Reputation: 65
I'm trying to use SymPy, which I've never done before, to solve a system of nonlinear equations, but I can't get it to work.
Here is what I have tried:
from sympy import *
a, b, c, d, e, f, x, y, z, g0, g1, g2 = symbols('a:f x:z g:3')
system = [(a * (x - y*z))/(b * (1 - z**2)) - g1,
(a * (y - x*z))/(c * (1 - z**2)) - g2,
f - d * (a * (x - y*z))/(b * (1 - z**2)) - e * (a * (y - x*z))/(c * (1 - z**2)) - g0]
nonlinsolve(system, [x, y, z])
What I want are the values of x, y and z in terms of the other symbols that solve the system. But I get the following error message:
Traceback (most recent call last):
File "/Users/phl43/Desktop/test.py", line 7, in <module>
nonlinsolve(system, [x, y, z])
File "/Library/Frameworks/Python.framework/Versions/3.7/lib/python3.7/site-packages/sympy/solvers/solveset.py", line 3053, in nonlinsolve
res = _handle_positive_dimensional(polys, symbols, denominators)

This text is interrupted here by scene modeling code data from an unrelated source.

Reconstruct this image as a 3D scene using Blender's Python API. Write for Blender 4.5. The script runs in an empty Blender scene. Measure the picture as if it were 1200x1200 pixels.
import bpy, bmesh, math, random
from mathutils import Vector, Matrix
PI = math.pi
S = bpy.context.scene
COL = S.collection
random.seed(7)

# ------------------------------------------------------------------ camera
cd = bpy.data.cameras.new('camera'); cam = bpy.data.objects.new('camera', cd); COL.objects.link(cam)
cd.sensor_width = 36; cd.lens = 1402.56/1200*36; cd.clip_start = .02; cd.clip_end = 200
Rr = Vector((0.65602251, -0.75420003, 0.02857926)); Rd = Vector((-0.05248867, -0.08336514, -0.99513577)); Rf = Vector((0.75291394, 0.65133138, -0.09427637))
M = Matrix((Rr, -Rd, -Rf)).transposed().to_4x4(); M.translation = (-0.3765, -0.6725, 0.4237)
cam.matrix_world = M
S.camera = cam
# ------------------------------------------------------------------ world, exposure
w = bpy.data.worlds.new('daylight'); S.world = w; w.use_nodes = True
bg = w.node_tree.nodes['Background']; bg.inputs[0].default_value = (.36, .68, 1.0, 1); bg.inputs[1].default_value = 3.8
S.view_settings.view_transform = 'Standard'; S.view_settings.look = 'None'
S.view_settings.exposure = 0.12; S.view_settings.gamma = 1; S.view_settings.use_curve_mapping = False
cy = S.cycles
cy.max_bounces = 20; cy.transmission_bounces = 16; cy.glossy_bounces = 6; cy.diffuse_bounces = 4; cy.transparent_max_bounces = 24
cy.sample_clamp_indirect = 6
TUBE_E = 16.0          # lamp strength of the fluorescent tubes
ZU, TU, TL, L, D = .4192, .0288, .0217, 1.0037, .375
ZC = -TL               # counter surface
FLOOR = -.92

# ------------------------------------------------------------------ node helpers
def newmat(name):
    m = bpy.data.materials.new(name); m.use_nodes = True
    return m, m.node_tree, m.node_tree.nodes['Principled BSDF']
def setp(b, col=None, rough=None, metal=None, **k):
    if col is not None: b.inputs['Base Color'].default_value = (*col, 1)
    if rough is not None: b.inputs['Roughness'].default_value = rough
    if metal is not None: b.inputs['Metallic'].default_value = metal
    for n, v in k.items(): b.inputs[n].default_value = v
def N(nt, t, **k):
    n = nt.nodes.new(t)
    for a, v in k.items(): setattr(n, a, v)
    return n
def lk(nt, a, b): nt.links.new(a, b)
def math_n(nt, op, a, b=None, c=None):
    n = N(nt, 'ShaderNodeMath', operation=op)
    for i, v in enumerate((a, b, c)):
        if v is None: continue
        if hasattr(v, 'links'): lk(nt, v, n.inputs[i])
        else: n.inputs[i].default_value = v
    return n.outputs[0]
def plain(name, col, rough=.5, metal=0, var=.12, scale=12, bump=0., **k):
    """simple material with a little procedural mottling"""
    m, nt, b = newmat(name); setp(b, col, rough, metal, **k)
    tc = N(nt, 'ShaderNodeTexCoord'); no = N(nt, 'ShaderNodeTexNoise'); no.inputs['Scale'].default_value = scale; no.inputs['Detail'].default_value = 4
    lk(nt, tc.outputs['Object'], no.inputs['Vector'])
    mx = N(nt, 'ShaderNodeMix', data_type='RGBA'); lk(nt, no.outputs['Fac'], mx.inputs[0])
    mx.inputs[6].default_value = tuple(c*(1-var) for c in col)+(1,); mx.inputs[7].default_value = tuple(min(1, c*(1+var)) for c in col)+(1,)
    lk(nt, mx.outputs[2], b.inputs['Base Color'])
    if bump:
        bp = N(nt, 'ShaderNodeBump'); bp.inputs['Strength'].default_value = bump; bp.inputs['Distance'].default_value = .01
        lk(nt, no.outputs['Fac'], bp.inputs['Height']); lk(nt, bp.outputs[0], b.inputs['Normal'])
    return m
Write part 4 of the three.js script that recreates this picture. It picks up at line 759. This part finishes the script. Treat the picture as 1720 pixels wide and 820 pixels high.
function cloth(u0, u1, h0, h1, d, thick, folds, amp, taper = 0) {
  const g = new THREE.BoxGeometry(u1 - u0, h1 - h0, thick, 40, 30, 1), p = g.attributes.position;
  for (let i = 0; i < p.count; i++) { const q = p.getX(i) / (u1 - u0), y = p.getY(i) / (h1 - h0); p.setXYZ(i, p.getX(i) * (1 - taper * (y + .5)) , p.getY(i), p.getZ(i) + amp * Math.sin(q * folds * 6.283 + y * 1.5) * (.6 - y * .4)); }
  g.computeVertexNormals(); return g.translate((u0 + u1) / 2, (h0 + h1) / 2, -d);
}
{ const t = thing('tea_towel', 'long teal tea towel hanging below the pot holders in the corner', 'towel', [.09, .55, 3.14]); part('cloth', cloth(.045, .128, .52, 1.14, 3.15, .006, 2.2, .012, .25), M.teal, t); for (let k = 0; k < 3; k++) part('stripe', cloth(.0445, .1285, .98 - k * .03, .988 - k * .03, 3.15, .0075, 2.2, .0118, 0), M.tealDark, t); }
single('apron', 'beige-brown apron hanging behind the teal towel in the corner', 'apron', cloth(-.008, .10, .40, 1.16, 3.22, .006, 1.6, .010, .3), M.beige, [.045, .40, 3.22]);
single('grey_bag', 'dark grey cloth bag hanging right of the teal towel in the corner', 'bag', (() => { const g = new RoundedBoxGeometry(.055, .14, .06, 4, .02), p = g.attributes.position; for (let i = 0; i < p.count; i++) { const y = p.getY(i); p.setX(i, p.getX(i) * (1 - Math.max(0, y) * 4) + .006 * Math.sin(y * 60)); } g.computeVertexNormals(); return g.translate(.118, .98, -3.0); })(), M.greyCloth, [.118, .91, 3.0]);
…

File "/Library/Frameworks/Python.framework/Versions/3.7/lib/python3.7/site-packages/sympy/solvers/solveset.py", line 2801, in _handle_positive_dimensional
denominators)
File "/Library/Frameworks/Python.framework/Versions/3.7/lib/python3.7/site-packages/sympy/solvers/solveset.py", line 2719, in substitution
old_result, solveset_real)
File "/Library/Frameworks/Python.framework/Versions/3.7/lib/python3.7/site-packages/sympy/solvers/solveset.py", line 2708, in _solve_using_known_values
result.remove(res)
ValueError: list.remove(x): x not in list
Any idea how to make this work?
Upvotes: 0
Views: 550
Reputation: 19047
See what you can learn by solving the system manually without checking:
>>> r = solve(system, dict=True, manual=True, check=False)
>>> r
[{x: -y, z: -1}, {x: y, z: 1}, {x: (b*g1 + c*g2*z)/a, y: (b*g1*z + c*g2)/a}]
The first two solutions are not going to work because that would lead to division by 0. The last solution sets the first two equations to 0 while the last solution satisfies the first two equations but these make the last expression independent of z:
>>> [simplify(i.subs(r[-1])) for i in r]
[0, 0, -d*g1 - e*g2 + f - g0]
So z
can be anything provided that g0 = f -d*g1 - e*g2
. It is an ill-posed set of equations for solving for x, y, and z.